-- Start of SUPPLIED MATERIAL --

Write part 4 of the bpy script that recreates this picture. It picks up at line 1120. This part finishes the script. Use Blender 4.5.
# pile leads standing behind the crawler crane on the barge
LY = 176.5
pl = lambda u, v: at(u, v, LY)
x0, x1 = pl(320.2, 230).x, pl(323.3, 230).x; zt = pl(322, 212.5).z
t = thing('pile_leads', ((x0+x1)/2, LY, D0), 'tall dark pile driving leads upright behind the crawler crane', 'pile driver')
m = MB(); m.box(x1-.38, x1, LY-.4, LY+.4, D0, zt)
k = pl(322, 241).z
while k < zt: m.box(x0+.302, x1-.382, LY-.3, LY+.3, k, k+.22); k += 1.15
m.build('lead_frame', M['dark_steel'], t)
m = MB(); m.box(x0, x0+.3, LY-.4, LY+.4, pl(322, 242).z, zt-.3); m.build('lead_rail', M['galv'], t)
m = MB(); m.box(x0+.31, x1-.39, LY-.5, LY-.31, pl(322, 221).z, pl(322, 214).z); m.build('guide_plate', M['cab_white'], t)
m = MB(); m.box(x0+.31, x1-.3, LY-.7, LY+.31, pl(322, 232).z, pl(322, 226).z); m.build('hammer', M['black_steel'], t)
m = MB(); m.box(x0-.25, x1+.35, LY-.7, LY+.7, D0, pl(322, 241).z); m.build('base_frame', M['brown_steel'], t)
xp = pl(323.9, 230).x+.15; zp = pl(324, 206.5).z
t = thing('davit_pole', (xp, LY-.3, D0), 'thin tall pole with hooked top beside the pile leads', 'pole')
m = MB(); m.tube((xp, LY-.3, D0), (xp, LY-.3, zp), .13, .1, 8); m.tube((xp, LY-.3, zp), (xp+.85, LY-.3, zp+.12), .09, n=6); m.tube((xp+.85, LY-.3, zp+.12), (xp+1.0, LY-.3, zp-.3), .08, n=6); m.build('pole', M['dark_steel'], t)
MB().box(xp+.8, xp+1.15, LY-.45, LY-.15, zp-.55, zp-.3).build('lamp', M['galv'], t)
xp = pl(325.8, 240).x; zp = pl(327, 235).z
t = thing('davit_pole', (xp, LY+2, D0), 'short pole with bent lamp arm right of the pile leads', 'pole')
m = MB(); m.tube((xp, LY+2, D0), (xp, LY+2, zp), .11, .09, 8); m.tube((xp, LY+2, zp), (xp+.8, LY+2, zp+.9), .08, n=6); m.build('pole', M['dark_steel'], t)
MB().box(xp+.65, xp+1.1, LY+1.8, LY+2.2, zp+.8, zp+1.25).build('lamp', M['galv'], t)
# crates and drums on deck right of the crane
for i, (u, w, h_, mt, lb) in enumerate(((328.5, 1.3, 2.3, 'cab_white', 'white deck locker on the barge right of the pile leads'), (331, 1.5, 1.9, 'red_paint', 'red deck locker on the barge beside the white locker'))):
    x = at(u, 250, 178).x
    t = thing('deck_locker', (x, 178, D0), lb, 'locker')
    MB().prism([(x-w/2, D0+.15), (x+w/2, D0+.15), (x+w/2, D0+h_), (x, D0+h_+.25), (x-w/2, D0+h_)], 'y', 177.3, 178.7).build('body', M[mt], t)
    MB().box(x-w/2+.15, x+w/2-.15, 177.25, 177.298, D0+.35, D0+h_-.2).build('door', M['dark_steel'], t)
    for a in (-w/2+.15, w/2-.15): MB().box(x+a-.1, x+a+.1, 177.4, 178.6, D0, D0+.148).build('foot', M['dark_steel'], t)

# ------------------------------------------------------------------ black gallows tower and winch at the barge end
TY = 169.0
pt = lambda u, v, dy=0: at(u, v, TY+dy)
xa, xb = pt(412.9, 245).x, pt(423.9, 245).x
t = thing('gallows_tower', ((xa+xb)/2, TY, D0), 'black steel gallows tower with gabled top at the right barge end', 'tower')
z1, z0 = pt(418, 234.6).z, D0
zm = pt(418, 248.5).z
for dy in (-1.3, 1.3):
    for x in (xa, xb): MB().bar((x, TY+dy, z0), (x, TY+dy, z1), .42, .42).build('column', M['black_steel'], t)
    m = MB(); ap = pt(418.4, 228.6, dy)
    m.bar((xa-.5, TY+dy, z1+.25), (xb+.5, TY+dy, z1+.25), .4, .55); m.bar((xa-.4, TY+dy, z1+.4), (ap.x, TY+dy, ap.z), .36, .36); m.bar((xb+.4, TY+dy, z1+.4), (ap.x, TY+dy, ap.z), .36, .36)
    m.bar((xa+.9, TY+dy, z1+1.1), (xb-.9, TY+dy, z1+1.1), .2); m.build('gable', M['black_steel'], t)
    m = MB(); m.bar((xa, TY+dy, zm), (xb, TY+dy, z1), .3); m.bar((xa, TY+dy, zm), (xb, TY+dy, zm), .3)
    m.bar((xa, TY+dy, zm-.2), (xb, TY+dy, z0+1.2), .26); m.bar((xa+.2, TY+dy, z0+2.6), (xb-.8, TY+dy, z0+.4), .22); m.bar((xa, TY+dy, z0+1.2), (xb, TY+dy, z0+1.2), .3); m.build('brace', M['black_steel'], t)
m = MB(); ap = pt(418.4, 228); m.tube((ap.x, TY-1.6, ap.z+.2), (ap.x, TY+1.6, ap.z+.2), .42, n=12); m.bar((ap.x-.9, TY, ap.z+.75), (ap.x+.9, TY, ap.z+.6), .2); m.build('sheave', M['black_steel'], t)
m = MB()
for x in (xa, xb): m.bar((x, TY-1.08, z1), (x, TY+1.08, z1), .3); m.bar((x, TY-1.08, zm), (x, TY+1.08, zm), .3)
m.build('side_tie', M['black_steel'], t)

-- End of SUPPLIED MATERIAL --

■ YOUR INSTRUCTIONS ■
Retype all the material above precisely, with no line left out.

■ PROBLEM SOLUTION ■
Write part 4 of the bpy script that recreates this picture. It picks up at line 1120. This part finishes the script. Use Blender 4.5.
# pile leads standing behind the crawler crane on the barge
LY = 176.5
pl = lambda u, v: at(u, v, LY)
x0, x1 = pl(320.2, 230).x, pl(323.3, 230).x; zt = pl(322, 212.5).z
t = thing('pile_leads', ((x0+x1)/2, LY, D0), 'tall dark pile driving leads upright behind the crawler crane', 'pile driver')
m = MB(); m.box(x1-.38, x1, LY-.4, LY+.4, D0, zt)
k = pl(322, 241).z
while k < zt: m.box(x0+.302, x1-.382, LY-.3, LY+.3, k, k+.22); k += 1.15
m.build('lead_frame', M['dark_steel'], t)
m = MB(); m.box(x0, x0+.3, LY-.4, LY+.4, pl(322, 242).z, zt-.3); m.build('lead_rail', M['galv'], t)
m = MB(); m.box(x0+.31, x1-.39, LY-.5, LY-.31, pl(322, 221).z, pl(322, 214).z); m.build('guide_plate', M['cab_white'], t)
m = MB(); m.box(x0+.31, x1-.3, LY-.7, LY+.31, pl(322, 232).z, pl(322, 226).z); m.build('hammer', M['black_steel'], t)
m = MB(); m.box(x0-.25, x1+.35, LY-.7, LY+.7, D0, pl(322, 241).z); m.build('base_frame', M['brown_steel'], t)
xp = pl(323.9, 230).x+.15; zp = pl(324, 206.5).z
t = thing('davit_pole', (xp, LY-.3, D0), 'thin tall pole with hooked top beside the pile leads', 'pole')
m = MB(); m.tube((xp, LY-.3, D0), (xp, LY-.3, zp), .13, .1, 8); m.tube((xp, LY-.3, zp), (xp+.85, LY-.3, zp+.12), .09, n=6); m.tube((xp+.85, LY-.3, zp+.12), (xp+1.0, LY-.3, zp-.3), .08, n=6); m.build('pole', M['dark_steel'], t)
MB().box(xp+.8, xp+1.15, LY-.45, LY-.15, zp-.55, zp-.3).build('lamp', M['galv'], t)
xp = pl(325.8, 240).x; zp = pl(327, 235).z
t = thing('davit_pole', (xp, LY+2, D0), 'short pole with bent lamp arm right of the pile leads', 'pole')
m = MB(); m.tube((xp, LY+2, D0), (xp, LY+2, zp), .11, .09, 8); m.tube((xp, LY+2, zp), (xp+.8, LY+2, zp+.9), .08, n=6); m.build('pole', M['dark_steel'], t)
MB().box(xp+.65, xp+1.1, LY+1.8, LY+2.2, zp+.8, zp+1.25).build('lamp', M['galv'], t)
# crates and drums on deck right of the crane
for i, (u, w, h_, mt, lb) in enumerate(((328.5, 1.3, 2.3, 'cab_white', 'white deck locker on the barge right of the pile leads'), (331, 1.5, 1.9, 'red_paint', 'red deck locker on the barge beside the white locker'))):
    x = at(u, 250, 178).x
    t = thing('deck_locker', (x, 178, D0), lb, 'locker')
    MB().prism([(x-w/2, D0+.15), (x+w/2, D0+.15), (x+w/2, D0+h_), (x, D0+h_+.25), (x-w/2, D0+h_)], 'y', 177.3, 178.7).build('body', M[mt], t)
    MB().box(x-w/2+.15, x+w/2-.15, 177.25, 177.298, D0+.35, D0+h_-.2).build('door', M['dark_steel'], t)
    for a in (-w/2+.15, w/2-.15): MB().box(x+a-.1, x+a+.1, 177.4, 178.6, D0, D0+.148).build('foot', M['dark_steel'], t)

# ------------------------------------------------------------------ black gallows tower and winch at the barge end
TY = 169.0
pt = lambda u, v, dy=0: at(u, v, TY+dy)
xa, xb = pt(412.9, 245).x, pt(423.9, 245).x
t = thing('gallows_tower', ((xa+xb)/2, TY, D0), 'black steel gallows tower with gabled top at the right barge end', 'tower')
z1, z0 = pt(418, 234.6).z, D0
zm = pt(418, 248.5).z
for dy in (-1.3, 1.3):
    for x in (xa, xb): MB().bar((x, TY+dy, z0), (x, TY+dy, z1), .42, .42).build('column', M['black_steel'], t)
    m = MB(); ap = pt(418.4, 228.6, dy)
    m.bar((xa-.5, TY+dy, z1+.25), (xb+.5, TY+dy, z1+.25), .4, .55); m.bar((xa-.4, TY+dy, z1+.4), (ap.x, TY+dy, ap.z), .36, .36); m.bar((xb+.4, TY+dy, z1+.4), (ap.x, TY+dy, ap.z), .36, .36)
    m.bar((xa+.9, TY+dy, z1+1.1), (xb-.9, TY+dy, z1+1.1), .2); m.build('gable', M['black_steel'], t)
    m = MB(); m.bar((xa, TY+dy, zm), (xb, TY+dy, z1), .3); m.bar((xa, TY+dy, zm), (xb, TY+dy, zm), .3)
    m.bar((xa, TY+dy, zm-.2), (xb, TY+dy, z0+1.2), .26); m.bar((xa+.2, TY+dy, z0+2.6), (xb-.8, TY+dy, z0+.4), .22); m.bar((xa, TY+dy, z0+1.2), (xb, TY+dy, z0+1.2), .3); m.build('brace', M['black_steel'], t)
m = MB(); ap = pt(418.4, 228); m.tube((ap.x, TY-1.6, ap.z+.2), (ap.x, TY+1.6, ap.z+.2), .42, n=12); m.bar((ap.x-.9, TY, ap.z+.75), (ap.x+.9, TY, ap.z+.6), .2); m.build('sheave', M['black_steel'], t)
m = MB()
for x in (xa, xb): m.bar((x, TY-1.08, z1), (x, TY+1.08, z1), .3); m.bar((x, TY-1.08, zm), (x, TY+1.08, zm), .3)
m.build('side_tie', M['black_steel'], t)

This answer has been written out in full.